According to ELGA, 16% of annual applications for frost subsidies in 2021 were due to adverse conditions in April. A strong late frost event occurred on 9 April, where the Tmin dropped to −1.4 °C, and on 10 April, where the Tmin was marked at −1.1 °C.

3.1.2. Region of Edessa

As it turns out, the region of Edessa is one of the most vulnerable areas of Greece. Furthermore, this situation seems to be getting worse.

Selecting the earlier-flowering varieties of deciduous trees can help to mitigate the consequences of late frost events. By blooming earlier, these trees can potentially avoid or minimize the damage caused by the late frosts.
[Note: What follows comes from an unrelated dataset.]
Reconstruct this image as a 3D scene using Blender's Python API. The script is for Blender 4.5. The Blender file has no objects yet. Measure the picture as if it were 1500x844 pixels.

On the other hand, the cultivation of vineyards in the Serres area seems to be less affected by the late frosts compared to Edessa. In the Serres area, the last day of the year with a late frost event occurs, on average, 7 days later than in Edessa. This means that vineyards in the Serres area have a slightly longer frost-free period, which can be beneficial for grape cultivation.

According to ELGA, in 2015, 99% of annual applications for frost subsidies corresponded to April (late frost events).

3.1.3. Region of Larisa

Another quite vulnerable area to late frost events is the region of Larissa, where the early onset of late frost incidents affects the early-flowering deciduous fruit crops, such as apricots and peaches.

In contrast to the previous cases, the choice of more late-flowering varieties is preferred here. The cultivation of vines does not seem to be particularly affected, except for, perhaps, a slight delay in the start of its growing season.

For the region of Larissa, ELGA data for the period of 2011 to 2022 indicates that subsidies were only provided in the years 2014 and 2017, with most of them being due to frost in April (late frost event).

3.1.4. Region of Pirgela (Argos)

From our results, it appeared that the changes observed in the Argos area favor the citrus crops.

Widening the day of the year gap between the last frost event and the onset of vegetative growth may protect both young vegetation and the frost-sensitive flowering stage from late frost events.

It should be noted that the prevalence of a strong early frost in 2022 (from the 23rd to 27th of January, with Tmin = −5.6 °C) caused the complete destruction of the fruit and a large part of the trees. This is why the area obtained the highest amount of subsidies compared to the other areas under study.

3.1.5. Region of Tripolis

It is noteworthy that the day of the year when the last frost event occurs is becoming increasingly delayed, while the start of the growing season remains unchanged.

In Tripolis, the start of the growing season is the latest among the regions, primarily because the last frost event occurs later in this area compared to the other areas. The main influence on this phenomenon is mainly due to altitude. Tripolis is the most mountainous area in this study and, as such, this region becomes resistant to local climatic variability, particularly regarding the cultivation of vines, which has a clear comparative advantage.

3.1.6. Region of Kastelli (Heraklion)

The Heraklion area is not a particularly frost-prone area.

Climatic variability causes an earlier onset of late frost incidents and an earlier start of the growing season compared to the past. This affects the early-flowering of deciduous trees and vineyards to a lesser extent, since late frost events are milder and only affect plants in later phenological stages, which are no longer so frost-prone.

4. Conclusions

The use of new varieties adapted to evolving local climate conditions is crucial to mitigating the effects of climate change in agriculture.

The periods of high probability of frost incidents in typical rural areas in Greece have been identified spatially and temporally. Successful adaptation policies based on the best farming practices are typically proposed when late frost events occur.

Our study showed that the consequences of climate change on the agriculture are not limited to the warmer months of the year, e.g., with increased drought.

The adoption of local adaptation policies is the key factor for intelligent and resilient agriculture.